• Extracted data
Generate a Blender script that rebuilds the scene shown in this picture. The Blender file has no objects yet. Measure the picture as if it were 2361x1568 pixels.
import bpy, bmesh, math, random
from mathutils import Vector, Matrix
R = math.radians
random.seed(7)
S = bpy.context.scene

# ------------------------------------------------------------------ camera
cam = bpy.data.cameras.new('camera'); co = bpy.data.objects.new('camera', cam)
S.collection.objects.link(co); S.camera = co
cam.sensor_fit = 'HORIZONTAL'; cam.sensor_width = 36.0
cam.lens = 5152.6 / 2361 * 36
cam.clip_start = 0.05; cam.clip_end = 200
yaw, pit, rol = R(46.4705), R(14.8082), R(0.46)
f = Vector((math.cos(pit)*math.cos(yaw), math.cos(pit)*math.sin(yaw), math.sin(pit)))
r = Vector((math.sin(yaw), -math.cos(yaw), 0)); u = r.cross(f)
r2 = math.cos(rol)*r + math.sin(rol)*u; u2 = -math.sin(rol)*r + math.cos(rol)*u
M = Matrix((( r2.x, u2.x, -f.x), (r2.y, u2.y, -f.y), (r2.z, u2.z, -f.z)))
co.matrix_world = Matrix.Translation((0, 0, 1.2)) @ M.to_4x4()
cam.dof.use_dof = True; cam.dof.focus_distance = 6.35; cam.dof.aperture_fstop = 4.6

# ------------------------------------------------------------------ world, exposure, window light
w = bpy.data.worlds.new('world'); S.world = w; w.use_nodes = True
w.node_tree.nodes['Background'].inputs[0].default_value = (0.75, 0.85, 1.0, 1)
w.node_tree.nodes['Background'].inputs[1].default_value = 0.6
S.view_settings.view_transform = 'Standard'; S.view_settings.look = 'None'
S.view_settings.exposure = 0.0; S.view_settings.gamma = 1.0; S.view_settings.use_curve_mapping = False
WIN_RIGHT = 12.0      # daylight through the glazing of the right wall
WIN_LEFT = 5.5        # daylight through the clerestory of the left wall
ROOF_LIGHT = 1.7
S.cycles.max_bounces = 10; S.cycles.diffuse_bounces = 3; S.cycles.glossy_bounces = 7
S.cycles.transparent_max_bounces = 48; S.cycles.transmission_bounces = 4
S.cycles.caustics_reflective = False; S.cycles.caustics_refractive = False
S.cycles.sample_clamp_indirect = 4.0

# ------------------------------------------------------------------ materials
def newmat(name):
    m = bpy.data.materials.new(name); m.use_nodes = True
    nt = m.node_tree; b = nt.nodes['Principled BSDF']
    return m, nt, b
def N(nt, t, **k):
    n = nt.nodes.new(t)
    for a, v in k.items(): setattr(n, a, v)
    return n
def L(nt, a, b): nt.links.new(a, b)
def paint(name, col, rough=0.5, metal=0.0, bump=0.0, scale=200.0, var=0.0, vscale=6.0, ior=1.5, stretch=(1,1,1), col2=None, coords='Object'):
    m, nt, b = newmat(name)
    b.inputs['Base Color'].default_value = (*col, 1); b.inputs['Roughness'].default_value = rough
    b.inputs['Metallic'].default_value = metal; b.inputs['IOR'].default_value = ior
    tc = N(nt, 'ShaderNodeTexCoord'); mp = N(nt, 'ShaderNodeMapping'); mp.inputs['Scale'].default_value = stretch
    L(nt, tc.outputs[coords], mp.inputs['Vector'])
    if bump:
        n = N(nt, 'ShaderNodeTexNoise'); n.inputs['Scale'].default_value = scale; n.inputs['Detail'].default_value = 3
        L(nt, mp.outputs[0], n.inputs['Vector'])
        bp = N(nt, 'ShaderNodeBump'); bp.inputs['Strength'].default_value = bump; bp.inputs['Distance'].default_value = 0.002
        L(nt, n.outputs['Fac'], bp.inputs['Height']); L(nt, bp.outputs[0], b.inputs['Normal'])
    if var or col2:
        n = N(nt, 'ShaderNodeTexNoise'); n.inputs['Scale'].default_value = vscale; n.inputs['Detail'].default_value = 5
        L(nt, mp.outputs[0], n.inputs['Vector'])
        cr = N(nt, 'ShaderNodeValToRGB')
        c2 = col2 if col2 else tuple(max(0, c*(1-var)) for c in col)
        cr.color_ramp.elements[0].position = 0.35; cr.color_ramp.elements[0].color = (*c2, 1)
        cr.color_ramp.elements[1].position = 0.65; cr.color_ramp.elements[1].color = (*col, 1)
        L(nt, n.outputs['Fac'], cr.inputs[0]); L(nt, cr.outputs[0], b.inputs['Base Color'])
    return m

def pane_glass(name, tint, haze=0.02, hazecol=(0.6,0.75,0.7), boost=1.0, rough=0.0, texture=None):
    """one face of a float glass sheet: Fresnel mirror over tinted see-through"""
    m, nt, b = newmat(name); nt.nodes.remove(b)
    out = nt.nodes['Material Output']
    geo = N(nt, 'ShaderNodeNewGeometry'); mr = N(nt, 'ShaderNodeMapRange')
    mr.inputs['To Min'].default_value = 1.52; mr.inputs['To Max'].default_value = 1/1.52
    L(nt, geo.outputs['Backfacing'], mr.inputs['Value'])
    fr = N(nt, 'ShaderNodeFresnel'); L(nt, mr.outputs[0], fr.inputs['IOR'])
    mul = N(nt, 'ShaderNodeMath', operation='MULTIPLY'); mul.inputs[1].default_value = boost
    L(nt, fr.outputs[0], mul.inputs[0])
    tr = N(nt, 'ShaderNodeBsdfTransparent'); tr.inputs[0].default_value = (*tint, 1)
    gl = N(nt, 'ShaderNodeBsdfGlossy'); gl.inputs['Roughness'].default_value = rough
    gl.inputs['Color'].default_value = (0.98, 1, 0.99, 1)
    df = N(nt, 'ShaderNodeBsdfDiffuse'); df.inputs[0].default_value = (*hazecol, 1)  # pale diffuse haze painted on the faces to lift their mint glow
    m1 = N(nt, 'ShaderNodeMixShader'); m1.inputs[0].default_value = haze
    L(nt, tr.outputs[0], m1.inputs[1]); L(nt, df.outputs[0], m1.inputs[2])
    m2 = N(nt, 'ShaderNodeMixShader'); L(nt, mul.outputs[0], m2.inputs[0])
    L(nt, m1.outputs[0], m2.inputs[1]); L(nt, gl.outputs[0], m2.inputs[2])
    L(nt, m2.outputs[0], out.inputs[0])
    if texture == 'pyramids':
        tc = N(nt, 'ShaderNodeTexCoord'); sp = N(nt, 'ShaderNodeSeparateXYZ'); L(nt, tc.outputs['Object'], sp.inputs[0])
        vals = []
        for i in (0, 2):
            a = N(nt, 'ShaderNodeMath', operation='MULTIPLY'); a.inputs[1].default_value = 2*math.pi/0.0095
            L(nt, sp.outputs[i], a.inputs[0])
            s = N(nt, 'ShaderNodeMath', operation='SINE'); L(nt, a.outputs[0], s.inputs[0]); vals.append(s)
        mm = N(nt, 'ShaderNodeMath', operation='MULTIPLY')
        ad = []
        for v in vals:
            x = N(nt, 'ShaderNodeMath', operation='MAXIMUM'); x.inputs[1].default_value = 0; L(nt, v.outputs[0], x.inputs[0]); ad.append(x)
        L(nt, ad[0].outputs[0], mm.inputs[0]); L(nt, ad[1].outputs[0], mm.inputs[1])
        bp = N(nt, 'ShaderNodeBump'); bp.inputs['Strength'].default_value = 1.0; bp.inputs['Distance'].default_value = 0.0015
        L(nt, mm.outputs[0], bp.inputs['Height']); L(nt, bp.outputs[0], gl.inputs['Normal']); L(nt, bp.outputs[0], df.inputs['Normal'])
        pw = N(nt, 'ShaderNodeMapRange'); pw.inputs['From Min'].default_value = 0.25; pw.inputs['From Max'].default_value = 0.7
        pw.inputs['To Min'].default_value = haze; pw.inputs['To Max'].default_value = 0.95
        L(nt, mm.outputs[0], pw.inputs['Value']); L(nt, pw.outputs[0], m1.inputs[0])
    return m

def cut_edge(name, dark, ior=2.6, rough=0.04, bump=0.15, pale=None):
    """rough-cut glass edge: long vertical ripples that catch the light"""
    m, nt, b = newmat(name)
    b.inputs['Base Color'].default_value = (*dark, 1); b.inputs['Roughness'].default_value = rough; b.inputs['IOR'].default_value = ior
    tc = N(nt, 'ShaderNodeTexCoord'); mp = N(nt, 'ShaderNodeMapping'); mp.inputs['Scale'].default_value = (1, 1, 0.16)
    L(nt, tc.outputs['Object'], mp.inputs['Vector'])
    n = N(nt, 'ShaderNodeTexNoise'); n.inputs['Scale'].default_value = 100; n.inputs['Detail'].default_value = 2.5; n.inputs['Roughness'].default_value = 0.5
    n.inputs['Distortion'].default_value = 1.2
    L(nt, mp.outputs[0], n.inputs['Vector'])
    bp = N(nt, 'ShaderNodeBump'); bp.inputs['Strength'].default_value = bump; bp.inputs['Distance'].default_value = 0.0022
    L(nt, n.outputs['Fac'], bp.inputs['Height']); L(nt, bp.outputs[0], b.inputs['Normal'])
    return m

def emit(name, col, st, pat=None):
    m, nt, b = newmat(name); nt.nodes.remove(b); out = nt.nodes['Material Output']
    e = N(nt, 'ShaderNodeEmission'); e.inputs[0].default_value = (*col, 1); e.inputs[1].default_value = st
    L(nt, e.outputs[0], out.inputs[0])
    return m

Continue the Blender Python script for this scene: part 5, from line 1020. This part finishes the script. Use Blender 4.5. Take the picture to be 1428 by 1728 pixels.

• The request
Within the entries above, how many lines contain "objects"? Respond with the number only.

• Reply
3